Tharwat, also a manager at EgyptAir national airlines, emphasized that chess is an elegant game that gathers people of different professions and positions including businessmen, physicians, art critics and engineers.

"None of us relies on chess for an income. Very few can do that," he told Xinhua.

Special coffee shops are the usual meeting places for chess players, whether in the most famous provinces of Cairo, Giza and Alexandria or elsewhere across the country. Coffee shop owners and waiters like chess players, as they are more polite, quiet and respectful.

"There are several tables for chess here in the coffee shop. I believe it's the best entertainment game here in Egypt," said Mohamed Abdel-Fattah, a 30-year-old coffee shop co-owner.

"The chess players are polite and respectful and they never swear or say bad words, unlike visitors of younger generations who play dominoes, cards or backgammon," he added.

Physical engineer and businessman Mazen Abdel-Hamid, one of the distinguished players at a Cairo coffee shop, said chess occupies about 50 percent of the lives of professional players.

"I play chess since I was 12 and have never stopped ever since. When I went to Russia and Europe on business, I also played chess there," said the 50-year-old engineer, who urged the state to teach chess in special classes at schools and produce chess-learning TV programs for children.
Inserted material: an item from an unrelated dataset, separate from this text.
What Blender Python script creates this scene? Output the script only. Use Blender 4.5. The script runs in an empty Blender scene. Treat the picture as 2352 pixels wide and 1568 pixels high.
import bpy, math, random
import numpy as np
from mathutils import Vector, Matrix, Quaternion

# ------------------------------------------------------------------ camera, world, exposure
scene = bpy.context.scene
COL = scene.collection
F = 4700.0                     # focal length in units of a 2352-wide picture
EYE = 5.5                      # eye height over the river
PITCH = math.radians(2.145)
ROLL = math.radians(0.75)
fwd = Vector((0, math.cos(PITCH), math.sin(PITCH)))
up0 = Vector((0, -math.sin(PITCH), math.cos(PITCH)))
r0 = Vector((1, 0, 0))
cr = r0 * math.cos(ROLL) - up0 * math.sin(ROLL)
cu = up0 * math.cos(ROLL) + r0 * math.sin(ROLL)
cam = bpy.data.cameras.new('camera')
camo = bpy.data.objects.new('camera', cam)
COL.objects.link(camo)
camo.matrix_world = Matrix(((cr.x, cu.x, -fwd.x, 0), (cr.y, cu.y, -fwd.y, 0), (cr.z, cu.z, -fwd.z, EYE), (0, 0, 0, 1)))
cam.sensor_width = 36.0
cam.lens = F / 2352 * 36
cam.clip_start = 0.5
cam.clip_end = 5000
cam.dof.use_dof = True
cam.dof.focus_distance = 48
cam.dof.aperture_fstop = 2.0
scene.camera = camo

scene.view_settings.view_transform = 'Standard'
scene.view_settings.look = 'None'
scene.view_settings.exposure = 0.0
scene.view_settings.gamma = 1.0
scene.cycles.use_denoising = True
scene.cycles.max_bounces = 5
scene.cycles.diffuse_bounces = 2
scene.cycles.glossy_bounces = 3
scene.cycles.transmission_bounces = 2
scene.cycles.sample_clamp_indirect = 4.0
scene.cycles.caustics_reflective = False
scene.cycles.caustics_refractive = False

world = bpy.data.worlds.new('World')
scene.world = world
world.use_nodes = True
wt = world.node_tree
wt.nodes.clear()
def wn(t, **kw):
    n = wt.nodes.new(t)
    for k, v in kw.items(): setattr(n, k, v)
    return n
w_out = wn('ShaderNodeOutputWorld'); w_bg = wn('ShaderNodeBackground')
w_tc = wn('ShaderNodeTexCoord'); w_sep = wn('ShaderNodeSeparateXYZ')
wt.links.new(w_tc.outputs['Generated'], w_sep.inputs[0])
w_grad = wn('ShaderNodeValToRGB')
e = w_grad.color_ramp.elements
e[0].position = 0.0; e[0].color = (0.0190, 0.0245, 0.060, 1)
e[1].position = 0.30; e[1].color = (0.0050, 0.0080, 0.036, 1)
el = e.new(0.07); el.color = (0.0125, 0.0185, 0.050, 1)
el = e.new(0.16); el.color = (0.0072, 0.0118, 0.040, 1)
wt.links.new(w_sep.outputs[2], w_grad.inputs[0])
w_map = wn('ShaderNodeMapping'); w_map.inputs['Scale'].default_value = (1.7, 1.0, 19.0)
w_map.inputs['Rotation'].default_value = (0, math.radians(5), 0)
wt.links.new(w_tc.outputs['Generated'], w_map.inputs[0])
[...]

He noted that Russia did that and accordingly it has the largest number of grandmasters in the world.

Founded in 1894, the Egyptian Chess Federation, in cooperation with the Youth and Sports Ministry, is working to address the complaints of professional players by spreading the chess nationwide.

"To spread the game, besides the premier league we hold annual individual competitions for males and females and we hold similar competitions for age groups varying from 8 to 20. We have also open competitions like Golden Cleopatra international competition that will be held in December, which is one of the strongest worldwide," said Hesham al-Gendy, president of the Egyptian Chess Federation.

"The federation will hold a new international competition in the Red Sea resort of Sharm el-Sheikh in February 2018 with financial rewards up to 30,000 U.S. dollars, which will attract a larger number of world grandmasters to join," Gendy told Xinhua at the federation headquarters in Cairo.

He said providing a foreign coach for the successful national team is "a legitimate demand" he's working on with the sports ministry, expecting "good news" to be heard soon.

"Chess has already entered elementary schools in four provinces nationwide since October 2016 and we will gradually increase them," said the chess federation chief, noting that media coverage of chess activities in Egypt started to rise over the past couple of years.